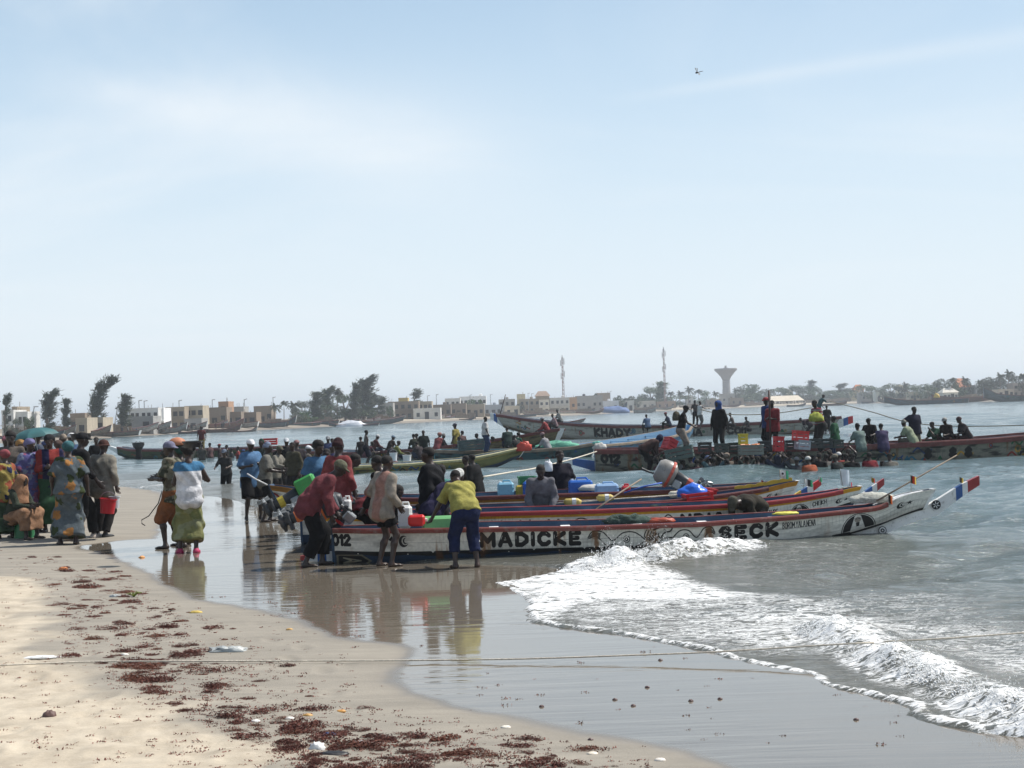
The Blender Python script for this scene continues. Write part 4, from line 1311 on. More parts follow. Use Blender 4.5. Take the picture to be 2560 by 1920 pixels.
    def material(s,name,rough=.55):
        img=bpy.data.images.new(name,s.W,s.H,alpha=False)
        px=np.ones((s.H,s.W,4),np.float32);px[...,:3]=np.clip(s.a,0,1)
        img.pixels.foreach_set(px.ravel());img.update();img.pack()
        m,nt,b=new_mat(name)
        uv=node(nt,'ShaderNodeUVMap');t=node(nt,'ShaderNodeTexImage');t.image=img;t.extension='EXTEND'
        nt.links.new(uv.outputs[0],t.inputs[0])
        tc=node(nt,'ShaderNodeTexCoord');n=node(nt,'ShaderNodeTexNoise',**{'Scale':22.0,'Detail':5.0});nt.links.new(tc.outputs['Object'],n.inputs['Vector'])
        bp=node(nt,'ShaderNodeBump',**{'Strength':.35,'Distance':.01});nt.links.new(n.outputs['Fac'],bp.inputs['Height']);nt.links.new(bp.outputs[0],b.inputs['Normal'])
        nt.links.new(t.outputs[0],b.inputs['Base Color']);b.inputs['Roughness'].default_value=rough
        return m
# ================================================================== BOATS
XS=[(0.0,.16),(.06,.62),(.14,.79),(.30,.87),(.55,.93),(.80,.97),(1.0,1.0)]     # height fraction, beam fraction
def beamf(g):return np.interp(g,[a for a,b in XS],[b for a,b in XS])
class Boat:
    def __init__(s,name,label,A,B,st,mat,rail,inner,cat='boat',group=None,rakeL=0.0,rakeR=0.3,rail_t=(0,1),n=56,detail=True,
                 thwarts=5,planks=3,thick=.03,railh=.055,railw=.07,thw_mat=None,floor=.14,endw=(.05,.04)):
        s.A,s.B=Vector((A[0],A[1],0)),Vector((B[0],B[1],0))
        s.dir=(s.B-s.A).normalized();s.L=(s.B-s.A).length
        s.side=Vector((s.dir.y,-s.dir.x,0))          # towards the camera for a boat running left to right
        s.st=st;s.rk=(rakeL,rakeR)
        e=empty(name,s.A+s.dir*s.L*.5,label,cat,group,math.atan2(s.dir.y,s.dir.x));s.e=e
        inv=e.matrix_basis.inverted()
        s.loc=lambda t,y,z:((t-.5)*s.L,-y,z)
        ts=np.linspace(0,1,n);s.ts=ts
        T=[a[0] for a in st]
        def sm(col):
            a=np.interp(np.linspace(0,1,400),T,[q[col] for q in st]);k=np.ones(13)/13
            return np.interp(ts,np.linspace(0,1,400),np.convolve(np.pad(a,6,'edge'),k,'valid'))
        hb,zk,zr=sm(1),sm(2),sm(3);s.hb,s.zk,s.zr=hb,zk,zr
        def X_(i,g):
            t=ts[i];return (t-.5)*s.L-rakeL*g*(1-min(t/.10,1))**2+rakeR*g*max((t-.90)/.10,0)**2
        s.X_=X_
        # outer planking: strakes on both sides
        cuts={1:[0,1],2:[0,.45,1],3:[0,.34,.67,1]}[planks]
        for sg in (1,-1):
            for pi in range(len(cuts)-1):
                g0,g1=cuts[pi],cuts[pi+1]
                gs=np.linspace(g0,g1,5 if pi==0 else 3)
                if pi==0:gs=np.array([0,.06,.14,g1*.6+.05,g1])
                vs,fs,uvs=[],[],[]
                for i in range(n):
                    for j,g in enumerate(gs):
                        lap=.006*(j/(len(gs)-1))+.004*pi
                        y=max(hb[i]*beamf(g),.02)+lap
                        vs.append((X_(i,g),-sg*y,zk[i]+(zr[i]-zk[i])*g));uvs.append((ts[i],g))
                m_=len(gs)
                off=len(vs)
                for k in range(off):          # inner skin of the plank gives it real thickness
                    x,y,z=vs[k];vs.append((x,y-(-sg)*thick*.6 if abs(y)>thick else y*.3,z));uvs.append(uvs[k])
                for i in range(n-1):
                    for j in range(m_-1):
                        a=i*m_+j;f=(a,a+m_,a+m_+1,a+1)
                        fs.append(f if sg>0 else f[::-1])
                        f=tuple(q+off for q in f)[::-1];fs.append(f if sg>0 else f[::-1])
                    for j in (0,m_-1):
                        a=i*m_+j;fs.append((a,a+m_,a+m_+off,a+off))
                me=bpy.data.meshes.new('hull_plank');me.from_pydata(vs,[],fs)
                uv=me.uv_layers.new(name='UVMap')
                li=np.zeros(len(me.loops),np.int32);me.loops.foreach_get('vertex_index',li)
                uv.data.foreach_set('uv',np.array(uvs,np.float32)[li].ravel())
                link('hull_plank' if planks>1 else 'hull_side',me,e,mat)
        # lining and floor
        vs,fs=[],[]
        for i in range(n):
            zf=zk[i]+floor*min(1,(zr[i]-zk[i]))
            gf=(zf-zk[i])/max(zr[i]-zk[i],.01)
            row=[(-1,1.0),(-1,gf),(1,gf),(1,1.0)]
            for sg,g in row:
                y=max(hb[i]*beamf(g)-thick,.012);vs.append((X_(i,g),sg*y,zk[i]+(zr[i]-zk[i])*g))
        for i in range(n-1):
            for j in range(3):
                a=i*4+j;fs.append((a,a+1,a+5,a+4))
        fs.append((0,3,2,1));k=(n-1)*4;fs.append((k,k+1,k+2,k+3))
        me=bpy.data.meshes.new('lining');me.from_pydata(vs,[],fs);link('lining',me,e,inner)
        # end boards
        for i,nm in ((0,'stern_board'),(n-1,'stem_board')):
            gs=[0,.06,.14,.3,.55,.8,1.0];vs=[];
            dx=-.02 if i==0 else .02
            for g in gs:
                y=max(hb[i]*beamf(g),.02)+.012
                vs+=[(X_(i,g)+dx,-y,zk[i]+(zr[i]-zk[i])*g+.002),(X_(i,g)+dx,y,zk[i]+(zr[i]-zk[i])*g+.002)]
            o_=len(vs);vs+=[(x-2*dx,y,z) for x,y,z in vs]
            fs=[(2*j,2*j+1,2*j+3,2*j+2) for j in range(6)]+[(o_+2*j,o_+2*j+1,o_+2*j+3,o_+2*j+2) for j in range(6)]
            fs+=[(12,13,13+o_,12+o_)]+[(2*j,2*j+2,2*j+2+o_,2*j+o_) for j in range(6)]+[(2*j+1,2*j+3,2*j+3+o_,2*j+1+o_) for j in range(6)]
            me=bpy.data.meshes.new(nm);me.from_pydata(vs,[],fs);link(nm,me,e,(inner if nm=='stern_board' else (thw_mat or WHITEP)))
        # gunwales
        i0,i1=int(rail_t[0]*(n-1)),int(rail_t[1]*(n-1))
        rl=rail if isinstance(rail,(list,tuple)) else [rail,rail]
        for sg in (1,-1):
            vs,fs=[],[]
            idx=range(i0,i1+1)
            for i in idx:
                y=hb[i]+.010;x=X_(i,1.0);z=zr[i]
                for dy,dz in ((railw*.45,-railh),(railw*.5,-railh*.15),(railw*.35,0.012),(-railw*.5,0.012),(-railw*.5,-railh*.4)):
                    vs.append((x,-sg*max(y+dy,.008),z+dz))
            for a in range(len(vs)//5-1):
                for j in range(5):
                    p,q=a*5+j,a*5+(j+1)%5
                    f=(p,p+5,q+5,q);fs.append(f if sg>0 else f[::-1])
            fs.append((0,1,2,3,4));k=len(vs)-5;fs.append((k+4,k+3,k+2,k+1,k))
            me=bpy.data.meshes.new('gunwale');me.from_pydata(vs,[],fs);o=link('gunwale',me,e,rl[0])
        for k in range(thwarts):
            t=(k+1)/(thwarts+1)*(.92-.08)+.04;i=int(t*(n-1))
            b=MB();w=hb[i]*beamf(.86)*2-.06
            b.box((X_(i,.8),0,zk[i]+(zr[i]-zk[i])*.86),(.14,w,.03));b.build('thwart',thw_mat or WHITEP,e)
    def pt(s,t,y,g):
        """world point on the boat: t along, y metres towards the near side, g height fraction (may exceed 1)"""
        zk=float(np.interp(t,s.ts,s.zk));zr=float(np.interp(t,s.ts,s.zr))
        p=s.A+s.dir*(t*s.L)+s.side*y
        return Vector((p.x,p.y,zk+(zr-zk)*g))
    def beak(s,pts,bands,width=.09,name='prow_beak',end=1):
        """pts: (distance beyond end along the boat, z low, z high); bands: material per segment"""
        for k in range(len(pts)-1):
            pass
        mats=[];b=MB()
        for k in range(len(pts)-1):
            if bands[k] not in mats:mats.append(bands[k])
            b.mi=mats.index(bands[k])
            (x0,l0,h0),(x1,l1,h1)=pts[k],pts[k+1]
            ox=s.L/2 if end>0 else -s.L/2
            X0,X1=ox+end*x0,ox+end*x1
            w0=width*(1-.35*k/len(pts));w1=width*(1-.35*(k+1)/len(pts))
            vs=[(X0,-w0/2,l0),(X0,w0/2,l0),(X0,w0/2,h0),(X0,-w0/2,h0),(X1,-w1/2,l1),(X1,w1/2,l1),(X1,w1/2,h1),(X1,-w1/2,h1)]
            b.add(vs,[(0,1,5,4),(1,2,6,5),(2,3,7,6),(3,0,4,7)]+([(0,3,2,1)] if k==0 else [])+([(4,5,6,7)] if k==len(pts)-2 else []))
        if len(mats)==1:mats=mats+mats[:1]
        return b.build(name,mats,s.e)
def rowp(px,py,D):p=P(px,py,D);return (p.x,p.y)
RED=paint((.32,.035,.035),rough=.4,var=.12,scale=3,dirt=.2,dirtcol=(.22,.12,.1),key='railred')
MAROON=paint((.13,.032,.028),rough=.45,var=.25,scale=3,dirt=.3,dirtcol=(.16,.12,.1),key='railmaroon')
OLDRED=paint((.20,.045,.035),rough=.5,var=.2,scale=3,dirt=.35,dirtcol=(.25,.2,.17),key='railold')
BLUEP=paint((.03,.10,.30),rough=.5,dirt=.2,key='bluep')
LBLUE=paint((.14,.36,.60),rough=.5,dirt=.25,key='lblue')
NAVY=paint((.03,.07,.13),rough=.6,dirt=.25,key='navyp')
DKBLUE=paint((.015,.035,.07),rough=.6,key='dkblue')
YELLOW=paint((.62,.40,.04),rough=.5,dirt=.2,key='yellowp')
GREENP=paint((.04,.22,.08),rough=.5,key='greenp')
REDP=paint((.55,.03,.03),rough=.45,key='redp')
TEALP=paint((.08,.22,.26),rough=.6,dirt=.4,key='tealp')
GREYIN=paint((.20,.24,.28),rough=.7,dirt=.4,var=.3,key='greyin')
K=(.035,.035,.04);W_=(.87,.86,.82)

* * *

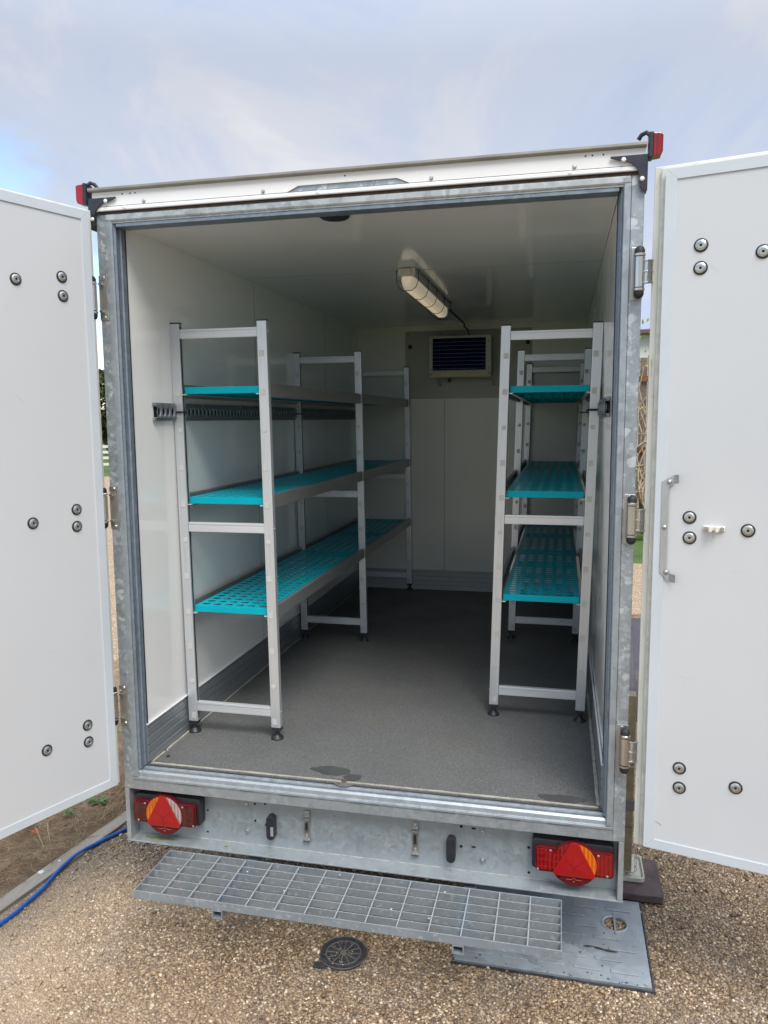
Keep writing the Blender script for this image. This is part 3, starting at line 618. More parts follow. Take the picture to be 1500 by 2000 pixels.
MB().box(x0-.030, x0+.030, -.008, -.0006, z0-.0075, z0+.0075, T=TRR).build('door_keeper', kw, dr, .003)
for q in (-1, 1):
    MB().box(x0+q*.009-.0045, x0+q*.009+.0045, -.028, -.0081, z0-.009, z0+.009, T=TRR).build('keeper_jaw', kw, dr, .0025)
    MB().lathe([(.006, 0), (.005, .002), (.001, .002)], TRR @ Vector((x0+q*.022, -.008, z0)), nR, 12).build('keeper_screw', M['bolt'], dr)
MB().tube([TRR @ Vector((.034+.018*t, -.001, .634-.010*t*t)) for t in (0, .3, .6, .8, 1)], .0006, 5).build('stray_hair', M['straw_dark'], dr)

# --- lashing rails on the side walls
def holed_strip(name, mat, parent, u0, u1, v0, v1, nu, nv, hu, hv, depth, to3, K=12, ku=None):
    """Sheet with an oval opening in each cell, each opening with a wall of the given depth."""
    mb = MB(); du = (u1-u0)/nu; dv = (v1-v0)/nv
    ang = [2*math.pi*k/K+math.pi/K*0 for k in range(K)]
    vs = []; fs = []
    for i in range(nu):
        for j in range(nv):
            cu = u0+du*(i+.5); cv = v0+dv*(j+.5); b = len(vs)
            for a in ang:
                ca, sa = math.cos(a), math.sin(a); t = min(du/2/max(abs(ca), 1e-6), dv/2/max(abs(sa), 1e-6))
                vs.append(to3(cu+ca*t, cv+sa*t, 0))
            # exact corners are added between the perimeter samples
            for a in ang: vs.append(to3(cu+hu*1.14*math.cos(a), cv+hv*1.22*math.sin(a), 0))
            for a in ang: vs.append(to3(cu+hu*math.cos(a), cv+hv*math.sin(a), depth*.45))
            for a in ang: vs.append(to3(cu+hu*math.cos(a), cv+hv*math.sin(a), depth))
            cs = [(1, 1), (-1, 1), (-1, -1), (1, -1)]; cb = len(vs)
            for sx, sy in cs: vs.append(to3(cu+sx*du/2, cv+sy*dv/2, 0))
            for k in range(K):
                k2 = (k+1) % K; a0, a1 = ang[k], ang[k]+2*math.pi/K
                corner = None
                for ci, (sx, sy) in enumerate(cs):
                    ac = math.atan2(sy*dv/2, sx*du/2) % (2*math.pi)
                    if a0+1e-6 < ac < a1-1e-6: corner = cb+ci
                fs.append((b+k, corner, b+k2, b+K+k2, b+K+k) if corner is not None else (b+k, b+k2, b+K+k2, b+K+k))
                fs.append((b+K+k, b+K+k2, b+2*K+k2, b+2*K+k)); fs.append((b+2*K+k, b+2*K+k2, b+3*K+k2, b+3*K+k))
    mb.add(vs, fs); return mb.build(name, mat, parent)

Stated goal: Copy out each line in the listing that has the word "follow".

Task output:
The Blender Python script for this scene continues. Write part 4, from line 1311 on. More parts follow. Use Blender 4.5. Take the picture to be 2560 by 1920 pixels.
Keep writing the Blender script for this image. This is part 3, starting at line 618. More parts follow. Take the picture to be 1500 by 2000 pixels.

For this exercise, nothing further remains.